Nowe autobusy zastąpią stare, wysłużone jelcze. Pojazdy posiadają m.in. wyświetlacze przednie o bardzo szerokiej czcionce, niespotykanej dotąd w Krakowie, dzięki czemu numer linii oraz nazwa pętli będą widziane z dużo większej odległości niż dotychczas.  Autobusy są monitorowane, w całości niskopodłogowe, posiadają automat biletowy, są też wyposażone w klimatyzację. Warto przy tym zauważyć, że okna mercedesów nie mają zamontowanych blokad uniemożliwiających ich otwarcie, gdy włączona jest klimatyzacja.

Z racji położenia zajezdni, mercedesy będą obsługiwały głównie linie na terenie Podgórza. W pierwszych dniach nowy autobus można było spotkać na liniach 164 i 179.

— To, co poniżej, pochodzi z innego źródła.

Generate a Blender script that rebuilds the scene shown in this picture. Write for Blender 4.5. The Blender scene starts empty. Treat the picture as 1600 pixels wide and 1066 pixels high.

Krakowskie MPK stopniowo wymienia swój tabor. W sumie w zajezdni na Woli Duchackiej, po przyjeździe ostatniej partii, znajdą się 22 przegubowe autobusy Mercedesa. Przewoźnik posiada jednak w dalszym ciągu ponad 200 jelczy, z których około połowa dożywa swojego wieku. Dlatego do końca roku, poza mercedesami, do Krakowa przyjdą także 23 autobusy marki Solaris. Wszystkie wyposażone w klimatyzację, automat biletowy oraz w pełni niskopodłogowe.

Podgórsko-komunikacyjną ciekawostkę może stanowić również fakt, że niebawem na ulice Krakowa wyjedzie 25 wagonów tramwajowych z Wiednia. Ponadto ogłoszono przetargi na zakup najdłuższych w historii Krakowa, 32-metrowych tramwajów. Wszystkie one trafią do zajezdni Podgórze.

Jeżeli mieszkańcom zmiany te się spodobają, część z nich być może przesiądzie się z własnych aut do nowych, luksusowych autobusów. Gdy tak się stanie, poprawią się choć trochę wskaźniki zanieczyszczenia środowiska w tej części Krakowa.